SET PROBLEM
Set down the material exactly as given, please, from its first line through the line that includes "closed=True).build('rim', M['vase'], va)".

DATASET EXCERPT
:::::

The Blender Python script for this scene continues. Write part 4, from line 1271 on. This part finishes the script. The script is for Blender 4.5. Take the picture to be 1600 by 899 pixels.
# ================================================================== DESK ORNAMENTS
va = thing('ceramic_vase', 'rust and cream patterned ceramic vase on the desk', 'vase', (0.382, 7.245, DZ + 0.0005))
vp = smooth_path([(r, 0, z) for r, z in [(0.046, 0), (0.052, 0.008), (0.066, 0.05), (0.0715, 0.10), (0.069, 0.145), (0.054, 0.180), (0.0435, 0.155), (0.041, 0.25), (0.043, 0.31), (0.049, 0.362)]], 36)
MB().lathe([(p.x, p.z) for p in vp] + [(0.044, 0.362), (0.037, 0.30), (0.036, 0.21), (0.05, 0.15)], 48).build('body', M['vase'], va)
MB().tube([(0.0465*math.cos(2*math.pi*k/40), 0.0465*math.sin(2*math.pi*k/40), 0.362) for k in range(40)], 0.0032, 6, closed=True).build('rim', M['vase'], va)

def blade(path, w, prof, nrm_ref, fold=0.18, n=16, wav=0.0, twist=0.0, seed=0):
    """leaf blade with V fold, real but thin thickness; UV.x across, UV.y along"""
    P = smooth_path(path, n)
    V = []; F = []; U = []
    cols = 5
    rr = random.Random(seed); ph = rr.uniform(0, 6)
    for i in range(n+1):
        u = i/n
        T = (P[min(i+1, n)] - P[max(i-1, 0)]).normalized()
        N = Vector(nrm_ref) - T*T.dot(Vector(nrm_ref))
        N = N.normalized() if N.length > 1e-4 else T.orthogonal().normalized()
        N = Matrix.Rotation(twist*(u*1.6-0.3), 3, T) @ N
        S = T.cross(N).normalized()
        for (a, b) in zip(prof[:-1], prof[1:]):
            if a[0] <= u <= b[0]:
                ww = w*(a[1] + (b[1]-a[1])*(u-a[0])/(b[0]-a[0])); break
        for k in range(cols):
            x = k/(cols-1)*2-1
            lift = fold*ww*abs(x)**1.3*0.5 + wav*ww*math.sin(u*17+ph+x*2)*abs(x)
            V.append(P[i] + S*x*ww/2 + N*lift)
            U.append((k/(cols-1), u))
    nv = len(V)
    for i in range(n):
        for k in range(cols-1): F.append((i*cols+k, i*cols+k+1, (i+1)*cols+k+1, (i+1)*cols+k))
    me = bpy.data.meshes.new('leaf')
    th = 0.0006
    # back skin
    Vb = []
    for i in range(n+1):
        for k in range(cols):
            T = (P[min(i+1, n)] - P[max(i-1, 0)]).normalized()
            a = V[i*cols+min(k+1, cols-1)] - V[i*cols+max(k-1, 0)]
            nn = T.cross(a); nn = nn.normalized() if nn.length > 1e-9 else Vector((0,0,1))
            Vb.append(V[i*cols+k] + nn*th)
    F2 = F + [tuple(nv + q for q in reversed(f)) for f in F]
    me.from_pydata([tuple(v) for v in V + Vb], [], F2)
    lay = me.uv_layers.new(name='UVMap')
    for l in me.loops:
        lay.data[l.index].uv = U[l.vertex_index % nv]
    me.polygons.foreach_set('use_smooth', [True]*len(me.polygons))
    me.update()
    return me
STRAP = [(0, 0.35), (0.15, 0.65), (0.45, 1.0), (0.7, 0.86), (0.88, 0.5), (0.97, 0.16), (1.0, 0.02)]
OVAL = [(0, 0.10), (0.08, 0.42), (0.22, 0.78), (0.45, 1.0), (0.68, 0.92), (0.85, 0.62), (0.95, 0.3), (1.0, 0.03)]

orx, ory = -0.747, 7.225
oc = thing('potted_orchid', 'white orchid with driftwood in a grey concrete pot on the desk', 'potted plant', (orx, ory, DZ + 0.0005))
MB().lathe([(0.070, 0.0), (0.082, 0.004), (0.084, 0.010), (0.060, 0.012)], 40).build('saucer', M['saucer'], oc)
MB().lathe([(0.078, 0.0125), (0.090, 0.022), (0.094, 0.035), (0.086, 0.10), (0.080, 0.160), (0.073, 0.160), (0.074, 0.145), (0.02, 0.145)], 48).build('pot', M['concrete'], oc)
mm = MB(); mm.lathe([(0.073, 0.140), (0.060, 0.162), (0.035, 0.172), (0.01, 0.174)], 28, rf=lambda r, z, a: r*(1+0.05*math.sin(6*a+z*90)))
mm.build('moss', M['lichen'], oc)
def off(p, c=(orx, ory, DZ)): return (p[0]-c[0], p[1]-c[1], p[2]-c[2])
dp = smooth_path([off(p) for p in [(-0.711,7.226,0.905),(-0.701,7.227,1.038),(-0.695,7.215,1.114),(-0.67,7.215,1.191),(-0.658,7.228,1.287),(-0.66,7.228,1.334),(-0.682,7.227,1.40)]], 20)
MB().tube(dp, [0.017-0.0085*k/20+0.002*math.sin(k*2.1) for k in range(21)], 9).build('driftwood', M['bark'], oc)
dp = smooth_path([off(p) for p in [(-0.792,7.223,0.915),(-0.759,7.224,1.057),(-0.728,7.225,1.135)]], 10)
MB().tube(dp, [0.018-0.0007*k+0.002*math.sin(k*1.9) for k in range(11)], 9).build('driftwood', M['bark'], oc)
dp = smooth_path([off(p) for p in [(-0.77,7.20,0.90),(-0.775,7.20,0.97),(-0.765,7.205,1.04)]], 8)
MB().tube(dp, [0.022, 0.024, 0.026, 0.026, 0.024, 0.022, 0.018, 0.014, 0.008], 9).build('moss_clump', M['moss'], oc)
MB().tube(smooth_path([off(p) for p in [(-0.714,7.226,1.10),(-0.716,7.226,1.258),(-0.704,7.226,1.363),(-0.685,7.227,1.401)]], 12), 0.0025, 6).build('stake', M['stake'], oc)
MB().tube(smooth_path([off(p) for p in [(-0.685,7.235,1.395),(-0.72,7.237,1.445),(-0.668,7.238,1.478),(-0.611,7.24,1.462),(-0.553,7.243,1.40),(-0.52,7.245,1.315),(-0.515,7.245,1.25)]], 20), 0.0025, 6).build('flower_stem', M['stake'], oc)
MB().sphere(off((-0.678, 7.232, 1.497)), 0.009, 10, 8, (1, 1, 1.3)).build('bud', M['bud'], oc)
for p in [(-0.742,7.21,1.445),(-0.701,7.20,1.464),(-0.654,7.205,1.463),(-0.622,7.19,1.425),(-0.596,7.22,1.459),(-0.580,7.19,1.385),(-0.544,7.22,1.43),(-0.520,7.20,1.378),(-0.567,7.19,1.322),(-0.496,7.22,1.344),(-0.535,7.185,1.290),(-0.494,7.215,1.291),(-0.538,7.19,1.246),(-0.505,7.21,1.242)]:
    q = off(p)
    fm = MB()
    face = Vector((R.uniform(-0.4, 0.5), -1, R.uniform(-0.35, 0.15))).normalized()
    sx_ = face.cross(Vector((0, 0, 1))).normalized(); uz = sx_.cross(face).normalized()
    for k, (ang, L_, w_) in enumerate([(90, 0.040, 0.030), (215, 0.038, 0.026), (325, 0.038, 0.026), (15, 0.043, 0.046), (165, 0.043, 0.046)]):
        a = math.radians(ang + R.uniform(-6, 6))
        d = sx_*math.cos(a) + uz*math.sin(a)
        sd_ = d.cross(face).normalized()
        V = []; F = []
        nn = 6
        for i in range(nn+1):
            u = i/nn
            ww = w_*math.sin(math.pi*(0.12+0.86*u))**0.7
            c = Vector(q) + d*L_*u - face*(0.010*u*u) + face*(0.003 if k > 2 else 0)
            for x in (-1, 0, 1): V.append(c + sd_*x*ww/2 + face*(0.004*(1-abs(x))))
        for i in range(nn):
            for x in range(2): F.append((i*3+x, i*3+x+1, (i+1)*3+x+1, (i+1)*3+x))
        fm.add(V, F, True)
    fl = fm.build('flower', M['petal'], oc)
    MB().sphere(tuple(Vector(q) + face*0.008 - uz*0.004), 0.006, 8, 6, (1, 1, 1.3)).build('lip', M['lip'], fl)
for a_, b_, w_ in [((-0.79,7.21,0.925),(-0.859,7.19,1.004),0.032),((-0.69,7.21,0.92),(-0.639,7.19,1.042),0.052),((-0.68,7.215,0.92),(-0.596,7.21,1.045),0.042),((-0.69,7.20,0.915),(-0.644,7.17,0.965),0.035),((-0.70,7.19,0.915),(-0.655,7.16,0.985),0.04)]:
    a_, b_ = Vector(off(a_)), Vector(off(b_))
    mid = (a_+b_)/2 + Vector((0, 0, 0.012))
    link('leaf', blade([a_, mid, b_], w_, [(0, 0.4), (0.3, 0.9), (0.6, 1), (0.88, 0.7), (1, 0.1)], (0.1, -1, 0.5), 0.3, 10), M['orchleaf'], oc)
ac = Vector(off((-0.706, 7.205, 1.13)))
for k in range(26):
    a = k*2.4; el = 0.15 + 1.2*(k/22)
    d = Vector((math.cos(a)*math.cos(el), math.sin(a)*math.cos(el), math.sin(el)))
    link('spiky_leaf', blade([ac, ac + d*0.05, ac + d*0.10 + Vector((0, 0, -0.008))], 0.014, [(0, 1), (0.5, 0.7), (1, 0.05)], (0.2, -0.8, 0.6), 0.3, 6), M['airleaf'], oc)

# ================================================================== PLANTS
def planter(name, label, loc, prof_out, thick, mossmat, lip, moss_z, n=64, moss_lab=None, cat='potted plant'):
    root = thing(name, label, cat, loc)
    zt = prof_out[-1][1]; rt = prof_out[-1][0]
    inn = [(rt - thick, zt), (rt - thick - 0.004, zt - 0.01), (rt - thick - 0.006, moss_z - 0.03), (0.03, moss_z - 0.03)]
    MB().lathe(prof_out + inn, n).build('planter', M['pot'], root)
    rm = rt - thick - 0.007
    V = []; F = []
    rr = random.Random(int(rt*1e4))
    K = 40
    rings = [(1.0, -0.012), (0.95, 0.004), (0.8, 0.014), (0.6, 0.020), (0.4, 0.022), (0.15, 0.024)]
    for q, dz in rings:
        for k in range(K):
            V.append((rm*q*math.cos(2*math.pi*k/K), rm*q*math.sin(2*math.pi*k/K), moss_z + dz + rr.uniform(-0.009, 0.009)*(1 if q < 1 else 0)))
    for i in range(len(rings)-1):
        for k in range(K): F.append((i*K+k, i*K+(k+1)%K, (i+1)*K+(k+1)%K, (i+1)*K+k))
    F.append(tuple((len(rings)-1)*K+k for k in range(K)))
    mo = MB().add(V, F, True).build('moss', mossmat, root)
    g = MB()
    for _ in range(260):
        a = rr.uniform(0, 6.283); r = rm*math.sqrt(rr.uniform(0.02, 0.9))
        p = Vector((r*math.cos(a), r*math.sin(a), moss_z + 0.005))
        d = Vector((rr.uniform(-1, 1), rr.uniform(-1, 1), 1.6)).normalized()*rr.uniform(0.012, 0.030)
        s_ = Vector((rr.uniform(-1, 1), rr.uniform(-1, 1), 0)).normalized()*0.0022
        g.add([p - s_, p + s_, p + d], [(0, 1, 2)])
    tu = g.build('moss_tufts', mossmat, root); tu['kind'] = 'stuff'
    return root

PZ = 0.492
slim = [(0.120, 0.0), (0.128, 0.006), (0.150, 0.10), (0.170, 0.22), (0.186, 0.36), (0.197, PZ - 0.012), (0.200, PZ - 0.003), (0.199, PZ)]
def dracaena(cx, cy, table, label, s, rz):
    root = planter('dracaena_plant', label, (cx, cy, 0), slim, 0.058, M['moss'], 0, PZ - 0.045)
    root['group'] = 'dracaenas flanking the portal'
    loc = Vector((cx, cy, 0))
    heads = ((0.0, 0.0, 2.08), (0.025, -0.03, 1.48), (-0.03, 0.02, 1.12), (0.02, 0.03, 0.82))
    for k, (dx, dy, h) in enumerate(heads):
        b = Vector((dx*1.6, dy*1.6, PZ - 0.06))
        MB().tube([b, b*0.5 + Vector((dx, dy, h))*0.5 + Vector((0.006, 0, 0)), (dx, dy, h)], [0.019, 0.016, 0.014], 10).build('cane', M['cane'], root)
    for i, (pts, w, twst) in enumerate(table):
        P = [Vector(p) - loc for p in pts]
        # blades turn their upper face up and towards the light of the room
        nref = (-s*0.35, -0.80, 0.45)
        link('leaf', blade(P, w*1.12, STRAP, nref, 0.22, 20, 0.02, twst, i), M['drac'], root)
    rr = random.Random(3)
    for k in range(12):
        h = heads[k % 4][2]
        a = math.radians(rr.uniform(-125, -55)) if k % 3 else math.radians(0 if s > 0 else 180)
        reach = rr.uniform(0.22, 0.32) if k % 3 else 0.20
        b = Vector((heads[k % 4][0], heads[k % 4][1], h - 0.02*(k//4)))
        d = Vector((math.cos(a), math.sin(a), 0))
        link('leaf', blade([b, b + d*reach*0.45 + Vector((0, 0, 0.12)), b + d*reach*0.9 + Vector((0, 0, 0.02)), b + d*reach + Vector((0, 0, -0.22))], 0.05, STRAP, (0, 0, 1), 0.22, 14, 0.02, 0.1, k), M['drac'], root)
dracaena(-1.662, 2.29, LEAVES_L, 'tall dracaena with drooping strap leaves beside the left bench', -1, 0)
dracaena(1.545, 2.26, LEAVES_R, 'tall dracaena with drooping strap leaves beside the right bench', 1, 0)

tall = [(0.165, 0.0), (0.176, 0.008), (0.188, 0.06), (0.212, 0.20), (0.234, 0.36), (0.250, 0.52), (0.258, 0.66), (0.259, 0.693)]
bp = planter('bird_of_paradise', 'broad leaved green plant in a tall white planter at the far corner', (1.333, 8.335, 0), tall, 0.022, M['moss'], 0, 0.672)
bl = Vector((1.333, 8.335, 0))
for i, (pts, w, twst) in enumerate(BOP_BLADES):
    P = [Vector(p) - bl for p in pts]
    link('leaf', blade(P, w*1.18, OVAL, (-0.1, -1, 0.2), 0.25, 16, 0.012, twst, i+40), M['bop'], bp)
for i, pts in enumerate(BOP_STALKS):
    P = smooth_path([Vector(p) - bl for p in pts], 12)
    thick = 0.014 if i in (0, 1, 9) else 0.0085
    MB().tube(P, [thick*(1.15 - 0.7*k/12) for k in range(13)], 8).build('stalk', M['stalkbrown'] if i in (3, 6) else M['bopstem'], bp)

:::::

SOLVED PROBLEM
The Blender Python script for this scene continues. Write part 4, from line 1271 on. This part finishes the script. The script is for Blender 4.5. Take the picture to be 1600 by 899 pixels.
# ================================================================== DESK ORNAMENTS
va = thing('ceramic_vase', 'rust and cream patterned ceramic vase on the desk', 'vase', (0.382, 7.245, DZ + 0.0005))
vp = smooth_path([(r, 0, z) for r, z in [(0.046, 0), (0.052, 0.008), (0.066, 0.05), (0.0715, 0.10), (0.069, 0.145), (0.054, 0.180), (0.0435, 0.155), (0.041, 0.25), (0.043, 0.31), (0.049, 0.362)]], 36)
MB().lathe([(p.x, p.z) for p in vp] + [(0.044, 0.362), (0.037, 0.30), (0.036, 0.21), (0.05, 0.15)], 48).build('body', M['vase'], va)
MB().tube([(0.0465*math.cos(2*math.pi*k/40), 0.0465*math.sin(2*math.pi*k/40), 0.362) for k in range(40)], 0.0032, 6, closed=True).build('rim', M['vase'], va)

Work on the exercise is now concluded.